Listing:
============================================================

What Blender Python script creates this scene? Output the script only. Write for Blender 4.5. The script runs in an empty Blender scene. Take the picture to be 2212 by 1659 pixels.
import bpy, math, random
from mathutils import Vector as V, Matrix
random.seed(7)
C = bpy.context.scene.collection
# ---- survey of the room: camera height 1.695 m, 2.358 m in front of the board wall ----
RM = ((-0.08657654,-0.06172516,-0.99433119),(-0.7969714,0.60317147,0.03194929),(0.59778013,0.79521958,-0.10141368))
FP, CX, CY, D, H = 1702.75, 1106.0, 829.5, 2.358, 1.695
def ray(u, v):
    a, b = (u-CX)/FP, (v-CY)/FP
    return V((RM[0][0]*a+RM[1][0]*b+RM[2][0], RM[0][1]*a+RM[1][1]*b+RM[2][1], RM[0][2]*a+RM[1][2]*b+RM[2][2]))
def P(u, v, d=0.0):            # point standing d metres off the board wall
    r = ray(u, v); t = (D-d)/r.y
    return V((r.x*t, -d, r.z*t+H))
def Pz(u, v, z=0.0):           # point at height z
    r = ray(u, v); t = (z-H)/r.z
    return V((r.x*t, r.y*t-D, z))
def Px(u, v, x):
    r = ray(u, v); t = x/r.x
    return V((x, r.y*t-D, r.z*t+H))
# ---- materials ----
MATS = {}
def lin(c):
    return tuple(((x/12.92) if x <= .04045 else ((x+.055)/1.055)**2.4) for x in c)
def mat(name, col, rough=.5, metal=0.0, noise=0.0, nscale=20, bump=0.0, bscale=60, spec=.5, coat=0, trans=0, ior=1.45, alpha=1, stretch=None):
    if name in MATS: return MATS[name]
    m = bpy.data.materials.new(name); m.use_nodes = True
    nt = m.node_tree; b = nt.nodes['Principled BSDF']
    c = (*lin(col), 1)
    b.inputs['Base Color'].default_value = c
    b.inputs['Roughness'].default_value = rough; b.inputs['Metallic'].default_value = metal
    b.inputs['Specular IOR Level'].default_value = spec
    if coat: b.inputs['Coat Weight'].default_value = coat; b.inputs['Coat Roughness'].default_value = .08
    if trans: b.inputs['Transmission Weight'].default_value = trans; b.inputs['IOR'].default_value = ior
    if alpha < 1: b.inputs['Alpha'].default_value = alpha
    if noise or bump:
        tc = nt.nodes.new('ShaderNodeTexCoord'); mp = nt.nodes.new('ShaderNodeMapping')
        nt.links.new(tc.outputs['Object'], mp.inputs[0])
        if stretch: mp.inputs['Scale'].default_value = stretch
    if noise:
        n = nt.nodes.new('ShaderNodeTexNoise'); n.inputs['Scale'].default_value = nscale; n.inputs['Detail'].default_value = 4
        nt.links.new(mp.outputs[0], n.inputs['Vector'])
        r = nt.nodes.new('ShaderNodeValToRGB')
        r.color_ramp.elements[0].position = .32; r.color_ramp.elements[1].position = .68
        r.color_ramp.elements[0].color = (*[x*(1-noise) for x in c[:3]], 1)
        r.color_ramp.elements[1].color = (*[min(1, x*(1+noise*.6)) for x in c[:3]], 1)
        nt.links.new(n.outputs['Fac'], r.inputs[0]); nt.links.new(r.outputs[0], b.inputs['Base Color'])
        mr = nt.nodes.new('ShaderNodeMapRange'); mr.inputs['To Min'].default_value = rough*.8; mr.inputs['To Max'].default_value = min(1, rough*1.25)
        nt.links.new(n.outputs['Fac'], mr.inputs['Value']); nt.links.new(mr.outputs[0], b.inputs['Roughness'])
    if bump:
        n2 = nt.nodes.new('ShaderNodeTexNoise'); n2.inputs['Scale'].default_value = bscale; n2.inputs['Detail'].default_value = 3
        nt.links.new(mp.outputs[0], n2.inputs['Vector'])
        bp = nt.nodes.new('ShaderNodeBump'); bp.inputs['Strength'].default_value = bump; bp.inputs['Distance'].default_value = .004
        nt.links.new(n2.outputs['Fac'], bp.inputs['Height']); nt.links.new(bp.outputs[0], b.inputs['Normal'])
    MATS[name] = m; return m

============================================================

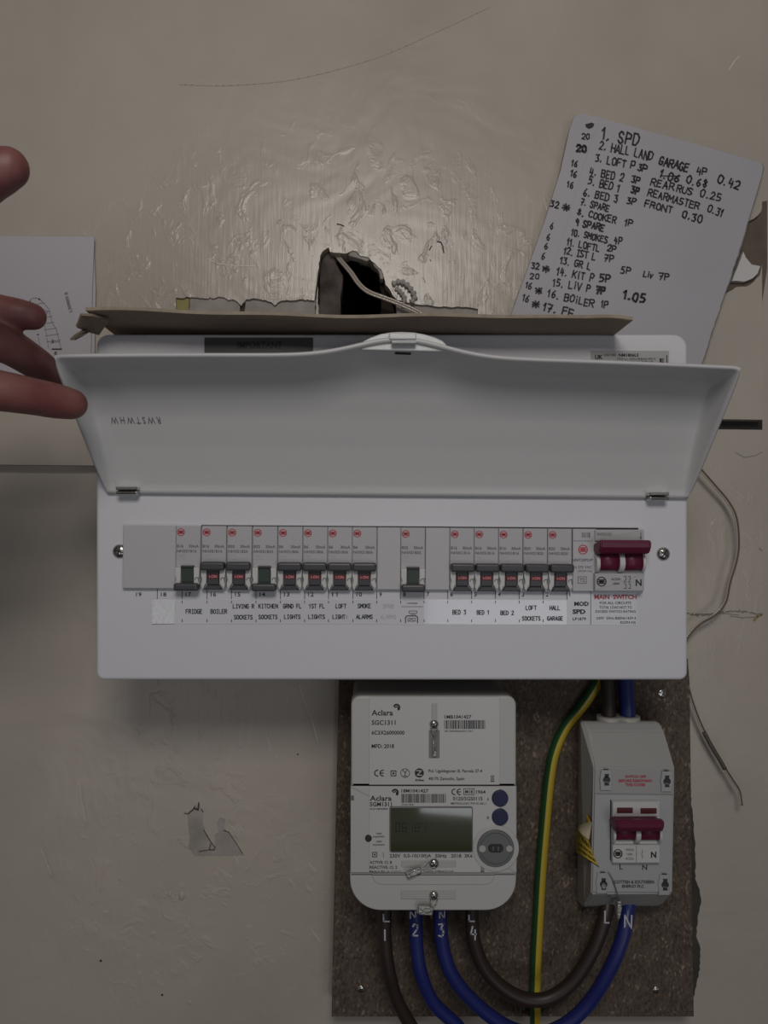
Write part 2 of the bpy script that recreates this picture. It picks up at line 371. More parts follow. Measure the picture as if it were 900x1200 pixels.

============================================================

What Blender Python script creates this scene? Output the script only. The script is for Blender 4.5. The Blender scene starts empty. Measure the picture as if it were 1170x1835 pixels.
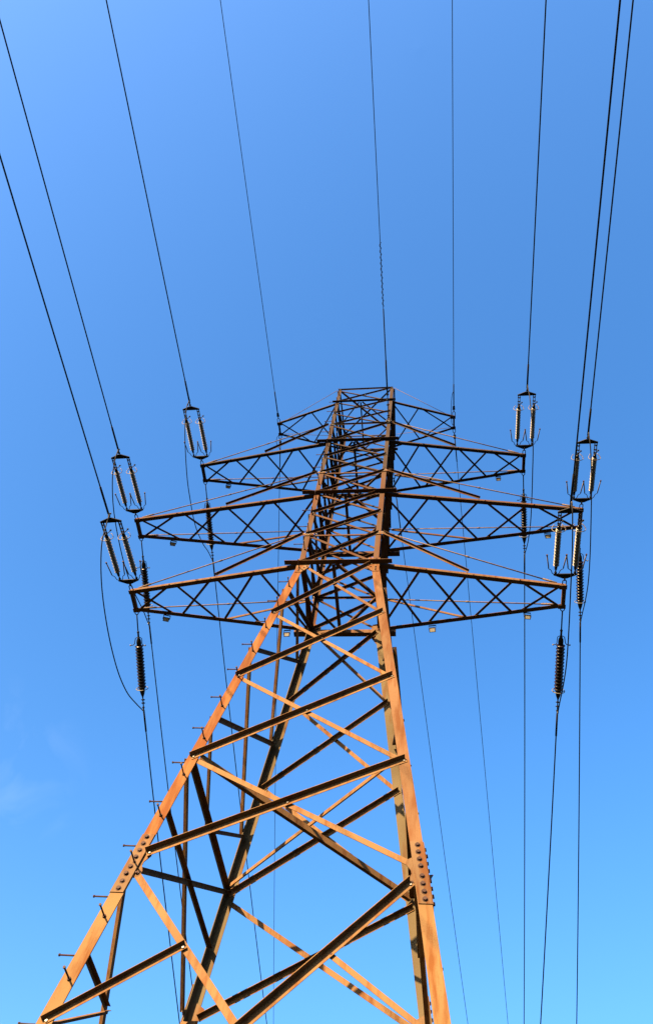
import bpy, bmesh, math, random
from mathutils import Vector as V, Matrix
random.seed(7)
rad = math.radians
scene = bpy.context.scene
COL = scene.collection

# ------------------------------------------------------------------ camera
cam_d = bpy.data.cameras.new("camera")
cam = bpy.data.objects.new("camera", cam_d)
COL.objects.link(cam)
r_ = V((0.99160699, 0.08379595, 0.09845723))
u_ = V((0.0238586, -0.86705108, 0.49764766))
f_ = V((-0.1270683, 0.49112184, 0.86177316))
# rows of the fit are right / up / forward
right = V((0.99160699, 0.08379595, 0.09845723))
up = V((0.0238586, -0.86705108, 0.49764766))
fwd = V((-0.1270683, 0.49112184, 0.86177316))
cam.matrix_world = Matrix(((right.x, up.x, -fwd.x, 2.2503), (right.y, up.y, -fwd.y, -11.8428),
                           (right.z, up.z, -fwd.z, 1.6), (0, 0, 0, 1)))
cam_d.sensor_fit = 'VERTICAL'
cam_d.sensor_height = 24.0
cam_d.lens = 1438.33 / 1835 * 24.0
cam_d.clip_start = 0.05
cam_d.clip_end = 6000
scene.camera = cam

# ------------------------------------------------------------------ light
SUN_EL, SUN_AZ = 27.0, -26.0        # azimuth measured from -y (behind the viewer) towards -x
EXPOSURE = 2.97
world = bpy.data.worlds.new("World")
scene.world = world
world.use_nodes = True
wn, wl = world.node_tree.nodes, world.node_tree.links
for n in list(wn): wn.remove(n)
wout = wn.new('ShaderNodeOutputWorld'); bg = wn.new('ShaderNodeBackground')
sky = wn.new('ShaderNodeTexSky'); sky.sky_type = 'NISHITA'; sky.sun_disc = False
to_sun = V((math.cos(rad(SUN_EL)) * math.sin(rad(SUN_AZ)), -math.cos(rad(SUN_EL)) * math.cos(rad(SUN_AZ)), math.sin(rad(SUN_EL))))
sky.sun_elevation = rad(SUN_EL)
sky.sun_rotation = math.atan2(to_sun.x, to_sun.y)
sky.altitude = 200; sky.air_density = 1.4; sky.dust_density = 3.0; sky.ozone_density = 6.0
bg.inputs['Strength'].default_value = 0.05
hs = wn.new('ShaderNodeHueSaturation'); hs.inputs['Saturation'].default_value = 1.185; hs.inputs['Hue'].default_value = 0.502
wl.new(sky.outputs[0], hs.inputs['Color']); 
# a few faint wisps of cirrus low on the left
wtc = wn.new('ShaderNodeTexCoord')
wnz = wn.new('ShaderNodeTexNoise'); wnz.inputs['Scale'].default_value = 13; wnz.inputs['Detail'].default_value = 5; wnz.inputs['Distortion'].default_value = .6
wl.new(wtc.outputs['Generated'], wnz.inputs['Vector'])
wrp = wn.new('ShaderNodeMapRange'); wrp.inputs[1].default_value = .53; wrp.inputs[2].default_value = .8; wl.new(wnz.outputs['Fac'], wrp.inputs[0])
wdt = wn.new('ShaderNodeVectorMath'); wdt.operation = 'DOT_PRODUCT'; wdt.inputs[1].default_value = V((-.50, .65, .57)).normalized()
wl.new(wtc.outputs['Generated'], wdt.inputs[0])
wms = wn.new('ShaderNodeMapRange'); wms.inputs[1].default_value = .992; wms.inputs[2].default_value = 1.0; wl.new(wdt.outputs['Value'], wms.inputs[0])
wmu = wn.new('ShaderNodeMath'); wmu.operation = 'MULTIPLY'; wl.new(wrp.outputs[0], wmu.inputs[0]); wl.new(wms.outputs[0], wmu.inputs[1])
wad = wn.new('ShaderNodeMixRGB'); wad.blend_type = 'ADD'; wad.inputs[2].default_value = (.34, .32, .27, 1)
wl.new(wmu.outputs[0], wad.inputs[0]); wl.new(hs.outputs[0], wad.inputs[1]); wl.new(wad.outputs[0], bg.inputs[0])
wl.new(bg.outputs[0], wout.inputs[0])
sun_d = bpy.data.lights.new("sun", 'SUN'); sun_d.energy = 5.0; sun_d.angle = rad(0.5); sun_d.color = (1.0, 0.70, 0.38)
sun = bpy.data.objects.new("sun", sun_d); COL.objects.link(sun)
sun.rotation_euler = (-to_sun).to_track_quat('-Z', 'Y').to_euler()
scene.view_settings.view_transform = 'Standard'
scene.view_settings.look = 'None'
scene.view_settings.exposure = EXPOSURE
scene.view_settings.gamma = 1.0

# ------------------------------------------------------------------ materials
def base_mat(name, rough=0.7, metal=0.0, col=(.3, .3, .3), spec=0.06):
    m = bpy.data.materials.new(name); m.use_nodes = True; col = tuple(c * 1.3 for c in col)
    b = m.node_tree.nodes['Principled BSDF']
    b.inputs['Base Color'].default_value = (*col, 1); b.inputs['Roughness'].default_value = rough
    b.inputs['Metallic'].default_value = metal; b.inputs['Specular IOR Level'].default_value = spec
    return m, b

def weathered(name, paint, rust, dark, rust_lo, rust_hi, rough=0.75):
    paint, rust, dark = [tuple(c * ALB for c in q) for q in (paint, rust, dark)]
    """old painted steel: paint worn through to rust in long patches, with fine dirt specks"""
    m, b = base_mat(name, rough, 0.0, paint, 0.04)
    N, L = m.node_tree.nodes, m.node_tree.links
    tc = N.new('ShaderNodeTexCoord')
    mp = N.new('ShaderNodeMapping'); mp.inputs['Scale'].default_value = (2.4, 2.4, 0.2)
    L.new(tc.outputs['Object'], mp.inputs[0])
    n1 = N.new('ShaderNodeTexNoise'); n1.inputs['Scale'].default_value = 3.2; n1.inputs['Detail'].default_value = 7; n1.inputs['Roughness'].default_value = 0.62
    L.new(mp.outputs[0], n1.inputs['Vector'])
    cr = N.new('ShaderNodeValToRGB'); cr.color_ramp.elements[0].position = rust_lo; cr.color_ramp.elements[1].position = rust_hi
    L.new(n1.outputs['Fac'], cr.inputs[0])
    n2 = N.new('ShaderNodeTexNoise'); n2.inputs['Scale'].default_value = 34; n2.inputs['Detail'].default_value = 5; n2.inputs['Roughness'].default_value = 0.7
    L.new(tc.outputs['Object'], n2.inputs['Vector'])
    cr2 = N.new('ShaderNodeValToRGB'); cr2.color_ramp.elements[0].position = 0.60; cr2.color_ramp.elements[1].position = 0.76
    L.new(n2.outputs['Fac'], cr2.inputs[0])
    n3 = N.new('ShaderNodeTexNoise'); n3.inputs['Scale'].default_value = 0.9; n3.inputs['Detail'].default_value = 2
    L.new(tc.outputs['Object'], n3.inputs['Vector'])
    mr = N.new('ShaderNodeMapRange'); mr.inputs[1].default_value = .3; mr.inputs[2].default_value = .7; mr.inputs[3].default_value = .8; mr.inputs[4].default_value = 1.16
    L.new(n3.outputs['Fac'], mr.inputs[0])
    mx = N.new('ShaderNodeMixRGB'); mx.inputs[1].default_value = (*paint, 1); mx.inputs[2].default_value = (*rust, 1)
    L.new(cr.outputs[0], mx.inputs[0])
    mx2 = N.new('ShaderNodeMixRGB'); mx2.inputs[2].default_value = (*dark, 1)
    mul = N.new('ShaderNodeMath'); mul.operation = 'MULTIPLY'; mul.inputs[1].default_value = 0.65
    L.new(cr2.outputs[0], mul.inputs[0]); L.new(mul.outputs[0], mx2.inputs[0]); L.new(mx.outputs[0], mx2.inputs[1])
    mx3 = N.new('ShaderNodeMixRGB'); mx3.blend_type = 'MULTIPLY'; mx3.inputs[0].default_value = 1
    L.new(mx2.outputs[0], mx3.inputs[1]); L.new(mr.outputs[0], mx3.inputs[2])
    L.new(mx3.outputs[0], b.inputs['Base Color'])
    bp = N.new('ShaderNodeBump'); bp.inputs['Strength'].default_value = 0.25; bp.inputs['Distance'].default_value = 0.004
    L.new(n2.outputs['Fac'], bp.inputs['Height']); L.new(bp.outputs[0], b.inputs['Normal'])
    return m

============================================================

Short exercise:
Pull every line containing the word "Write" out of the material.

The answer:
What Blender Python script creates this scene? Output the script only. Write for Blender 4.5. The script runs in an empty Blender scene. Take the picture to be 2212 by 1659 pixels.
Write part 2 of the bpy script that recreates this picture. It picks up at line 371. More parts follow. Measure the picture as if it were 900x1200 pixels.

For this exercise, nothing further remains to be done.